**What the exercise asks:** Leave the pictures out. Retype exactly the lines below from the one containing "Reconstruct this image" through the one containing "except Exception: pass", and no others.

Start of Material supplied

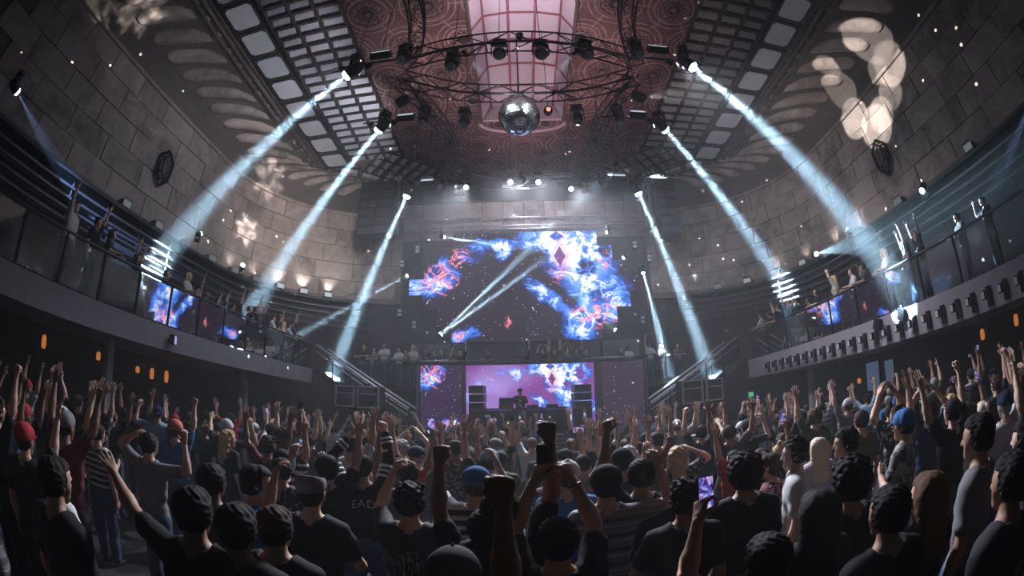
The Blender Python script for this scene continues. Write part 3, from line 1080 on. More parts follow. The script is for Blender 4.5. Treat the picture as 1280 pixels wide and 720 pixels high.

End of Material supplied
Start of Material supplied

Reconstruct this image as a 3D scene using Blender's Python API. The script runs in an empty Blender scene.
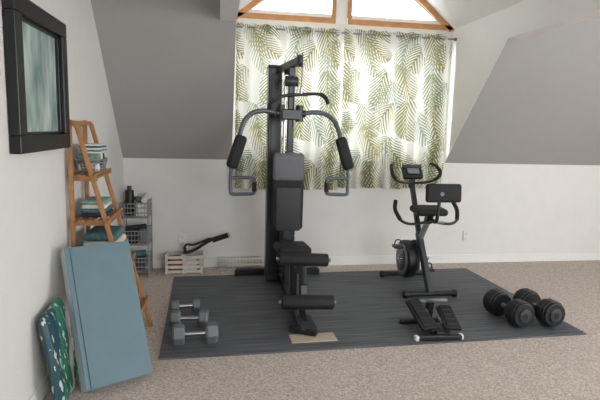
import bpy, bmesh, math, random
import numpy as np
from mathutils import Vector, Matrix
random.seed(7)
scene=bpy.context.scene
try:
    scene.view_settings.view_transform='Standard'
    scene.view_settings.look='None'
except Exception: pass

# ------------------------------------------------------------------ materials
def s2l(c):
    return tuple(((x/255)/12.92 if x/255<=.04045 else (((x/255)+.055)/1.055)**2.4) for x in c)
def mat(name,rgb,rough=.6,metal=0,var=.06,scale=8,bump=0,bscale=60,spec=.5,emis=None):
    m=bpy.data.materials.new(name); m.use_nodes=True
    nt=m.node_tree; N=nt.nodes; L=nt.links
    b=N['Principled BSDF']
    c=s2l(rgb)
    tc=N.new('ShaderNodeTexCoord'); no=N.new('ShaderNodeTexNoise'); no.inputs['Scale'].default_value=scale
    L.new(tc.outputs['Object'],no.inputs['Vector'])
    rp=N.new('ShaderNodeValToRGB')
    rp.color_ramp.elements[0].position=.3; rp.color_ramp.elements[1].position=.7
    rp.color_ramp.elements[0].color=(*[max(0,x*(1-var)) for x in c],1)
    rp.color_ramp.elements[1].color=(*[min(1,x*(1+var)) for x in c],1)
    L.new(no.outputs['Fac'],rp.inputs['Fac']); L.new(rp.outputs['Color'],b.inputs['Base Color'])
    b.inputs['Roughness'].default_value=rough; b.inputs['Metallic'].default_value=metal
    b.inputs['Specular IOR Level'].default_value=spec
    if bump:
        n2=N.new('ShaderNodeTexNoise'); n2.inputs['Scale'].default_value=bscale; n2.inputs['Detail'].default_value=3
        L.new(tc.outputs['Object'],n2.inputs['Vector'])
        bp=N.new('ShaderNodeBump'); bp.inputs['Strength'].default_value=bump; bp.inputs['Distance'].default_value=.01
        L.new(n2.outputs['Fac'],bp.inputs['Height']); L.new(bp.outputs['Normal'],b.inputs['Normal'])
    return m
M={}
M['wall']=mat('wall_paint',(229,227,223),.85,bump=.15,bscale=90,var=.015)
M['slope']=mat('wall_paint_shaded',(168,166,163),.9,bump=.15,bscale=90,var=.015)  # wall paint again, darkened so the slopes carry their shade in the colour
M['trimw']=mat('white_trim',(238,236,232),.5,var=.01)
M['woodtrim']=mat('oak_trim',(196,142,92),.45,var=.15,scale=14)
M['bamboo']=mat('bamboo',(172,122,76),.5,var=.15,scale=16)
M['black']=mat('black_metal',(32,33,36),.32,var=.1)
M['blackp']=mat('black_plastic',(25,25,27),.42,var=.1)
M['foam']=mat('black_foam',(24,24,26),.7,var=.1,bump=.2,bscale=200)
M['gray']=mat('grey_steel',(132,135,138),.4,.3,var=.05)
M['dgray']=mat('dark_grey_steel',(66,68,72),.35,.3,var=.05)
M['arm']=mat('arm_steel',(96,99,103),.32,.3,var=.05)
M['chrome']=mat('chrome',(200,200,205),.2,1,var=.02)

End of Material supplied

**Problem solution:**
Reconstruct this image as a 3D scene using Blender's Python API. The script runs in an empty Blender scene.
import bpy, bmesh, math, random
import numpy as np
from mathutils import Vector, Matrix
random.seed(7)
scene=bpy.context.scene
try:
    scene.view_settings.view_transform='Standard'
    scene.view_settings.look='None'
except Exception: pass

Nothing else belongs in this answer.